Gardening – February 2020 – Helen Robins

A New Year, and better weather thus far, any way. Although it has been howlingly windy at times, we have got through it, and had a few absolutely beautiful days, on which I trust you got out there and made the most of it. I certainly did.

What have you been up to, you may ask? A bit of everything really, and still I could have done with more time.

The first thing we really got on with was mulching, as I pipped on about at length last month. We have found a good source of well rotted horse poo and we are cleaning them out, so to speak. No, not telling you. You can tell it is really well rotted because it no longer smells “horsey”, and my younger dog, Ernie, has not tried to eat it. Which is more than be said of the cow and sheep poo we encounter most days on or walks.

It’s reasonably heavy work, but I urge you to get some in yourself, and soon. You will not believe the difference it makes in a single year to the health of your established plants, and if you are growing annuals, herbaceous perennials, or fruit and veg, to the quality and size of those fruits and flowers. It also dramatically improves soil condition as well, which can often be difficult here on the Roseland with our underlying shillit. Stony and unforgiving. A few good years of mulching though and you will be amazed at the difference in how your soil handles and how it looks. And don’t waste your time and effort digging it in – spreading it this time of year means the worms will do it for you.

If any of you, like me, have a birthday early in the year, you might find yourself in possession of some new plants to get in.

Bare root plants are available this time of year; while dormant they can be dug up and moved on without interrupting their growth pattern, and that also applies to any plants you decide to move within your garden. It tends to be deciduous (ie losing their leaves) shrubbier plants, trees and hedging which people buy most readily as bare roots, and they tend to be much cheaper bought this way too. I found myself the lucky recipient of 4 new bare root roses as birthday presents.

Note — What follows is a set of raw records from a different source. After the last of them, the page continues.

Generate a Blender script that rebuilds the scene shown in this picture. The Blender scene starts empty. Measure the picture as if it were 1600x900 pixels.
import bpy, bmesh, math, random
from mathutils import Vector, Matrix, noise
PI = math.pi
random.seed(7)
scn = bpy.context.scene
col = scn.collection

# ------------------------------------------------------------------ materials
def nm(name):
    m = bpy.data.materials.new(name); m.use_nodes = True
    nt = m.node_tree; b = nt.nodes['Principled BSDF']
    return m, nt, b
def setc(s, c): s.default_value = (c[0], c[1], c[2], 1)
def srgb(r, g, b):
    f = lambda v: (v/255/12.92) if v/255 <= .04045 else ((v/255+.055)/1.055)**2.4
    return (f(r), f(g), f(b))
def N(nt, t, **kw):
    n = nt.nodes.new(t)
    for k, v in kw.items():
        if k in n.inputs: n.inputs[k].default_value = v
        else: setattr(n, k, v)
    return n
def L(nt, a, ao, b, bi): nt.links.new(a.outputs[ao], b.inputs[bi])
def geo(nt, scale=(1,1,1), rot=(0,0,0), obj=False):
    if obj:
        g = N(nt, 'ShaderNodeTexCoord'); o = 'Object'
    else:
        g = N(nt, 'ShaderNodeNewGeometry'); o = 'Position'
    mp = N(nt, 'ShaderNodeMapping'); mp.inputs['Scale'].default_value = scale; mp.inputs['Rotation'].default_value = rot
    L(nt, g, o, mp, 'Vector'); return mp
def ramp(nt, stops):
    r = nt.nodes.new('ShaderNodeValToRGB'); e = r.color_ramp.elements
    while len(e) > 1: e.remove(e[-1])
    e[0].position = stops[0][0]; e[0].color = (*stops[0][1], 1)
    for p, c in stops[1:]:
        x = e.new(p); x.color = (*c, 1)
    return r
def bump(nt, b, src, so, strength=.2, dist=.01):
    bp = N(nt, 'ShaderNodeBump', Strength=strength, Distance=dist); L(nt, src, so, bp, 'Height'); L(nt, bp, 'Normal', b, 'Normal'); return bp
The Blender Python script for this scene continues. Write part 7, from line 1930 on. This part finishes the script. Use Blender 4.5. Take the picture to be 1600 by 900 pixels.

Because they arrived a bit before my birthday, and wouldn’t have taken too kindly to sitting around until then, hubby took advice from my gardening buddy over the fence and heeled them in to a trug of topsoil. Heeling in really is just planting loosely to keep the roots covered. It is done in a way that the plant is easy to unearth again, and therefore will not suffer when you have decided on its final planting position. After a bit of reorganising and culling some plants I really should have moved to the great compost heap in the sky before now, mine went in – mulched with a fat layer of horsepoo and with their graft point just below the surface of the soil. Heeling in is really only a good idea for a few weeks at most at this time of year, as any longer and there is a danger the plant will put out fine feeder roots which will be damaged on moving.

If you have been given potted plants, you have more leeway, although do check that the plant isn’t potbound or starving before you tuck it in a corner to deal with another day. Simply slip the pot off and take a look. If the roots are going round and round the pot, it is overdue coming out of that pot. Either pot it on, or plant it in the ground as soon as practical. In either case, you should tease out the roots so that the plant is encouraged to put roots out sideways and down, rather than continuing that spiralling effect. it won’t hurt, and will probably benefit the plant, as it will encourage some reparatory root growth.

And the most exciting thing I have been doing of course is planting seed! Not much this early on, but chilli, sweet peppers and the hardier annual flowers can get going this early on, as they need a long growing season to do their best. These, I have set off in my Christmas present heated propagator (there is a theme to my presents these days….) and now they have germinated, have brought them out into a warmish summerhouse, because they can dry out so easily otherwise.

Lettuce is another great one to set off at this time of year, because it really doesn’t like heat, and they will pop up in a week to 10 days on an unheated window sill. We have been harvesting in our Collective poly tunnel for weeks now and same day picked salad is  unbelievably fresh and crunchy to eat. I read the other day that bagged salad in the UK is often washed in chlorine. Apparently it is not detrimental to our health (for now, anyway), but who really wants to be drinking swimming pools if you don’t have to? Yep, that really is our homegrown lettuce in the picture.

Unfortunately, all that doesn’t even make a slight dent in my (and your) to do list at this time of year. There is still rose pruning to do, fruit tree and bush pruning, stripping the old leaves of hellebores, tidying away last year’s tatty herbaceous top growth, sourcing and chitin your potatoes, buying onion sets, pruning evergreens, getting the mower serviced, sharpening your tools…..aaaargh! Just pick one a day to focus on otherwise you might feel like running away altogether. Might see you at the train station.